Recuerdo su cara al decirle que estaba ya instalado, abono en mano, al término del primero de las muchas sesiones a las que asistí de aquel equipo; o mi primera derrota en Zorrilla. 

Las semanas pasaron. También las victorias. El camino se iba haciendo al andar. Aquel equipo era un equipo, como quizá a su manera lo sea el actual. Era tan equipo que daba igual qué ocurriese aquella tarde… o eso creíamos. 

Como si el resultado diese igual, me reuní con mis amigos muy cerca de donde vivía el maestro -en gloria estés, Delibes-. Pero en realidad no nos daba igual. Por más que quedase un mundo, nuestro mundo eran los tres puntos. 

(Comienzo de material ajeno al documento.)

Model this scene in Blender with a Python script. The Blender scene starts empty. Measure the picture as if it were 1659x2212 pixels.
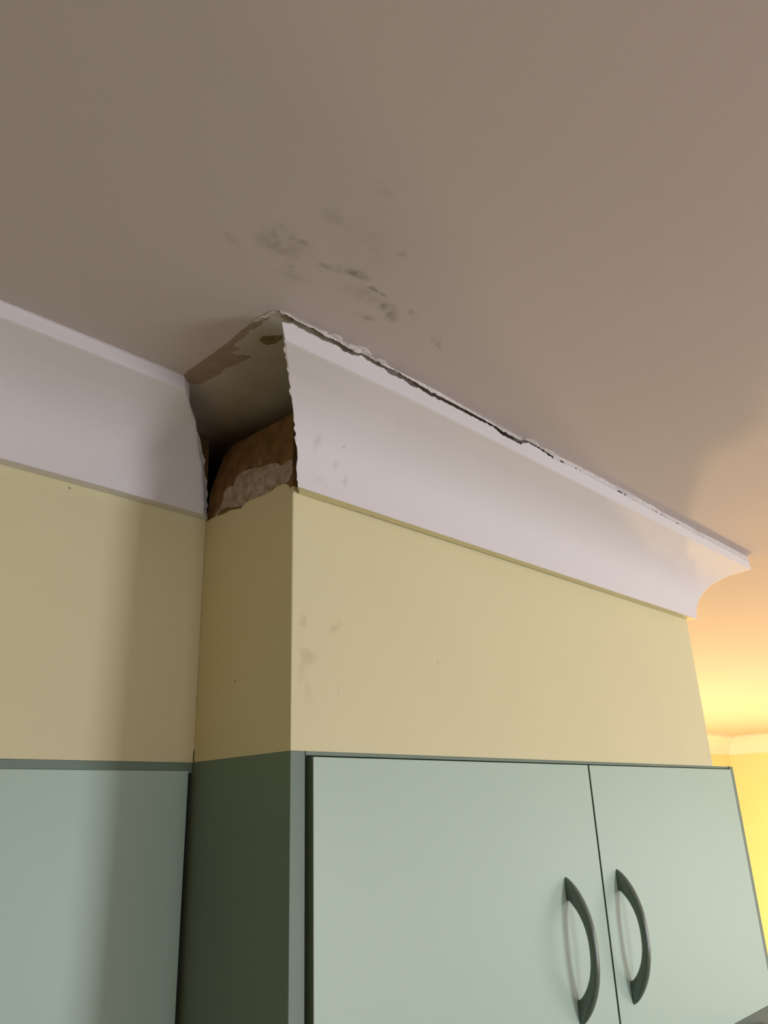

No había televisión. Tocaba, de nuevo, tirar de radio. Hacerlo no era novedad, pero sí el silencio. Un silencio que rompió un gol. Un gol que nos desencajó a todos. Como el segundo. Como el final. 

“Somos de primera”, dije a mi madre, sin ser capaz de articular más palabra. El estruendo de la celebración me hizo colgar. Por el shock caí en la inercia y me dejé llevar, en silencio. 

Yo, que hacía no tanto había celebrado un ascenso a segunda, iba a ver fútbol de primera cada quince días. ¡Cada quince días! Hasta entonces tenía casi que rogar y rezar para poder hacerlo un par de veces al año. 

Con esa idea en mente, sin terminar de creérmela, escribí a la que era mi pareja para citarme más tarde. Al final no nos vimos, y creo que aquello fue el principio del fin, pero entonces –como hoy- me dio igual. 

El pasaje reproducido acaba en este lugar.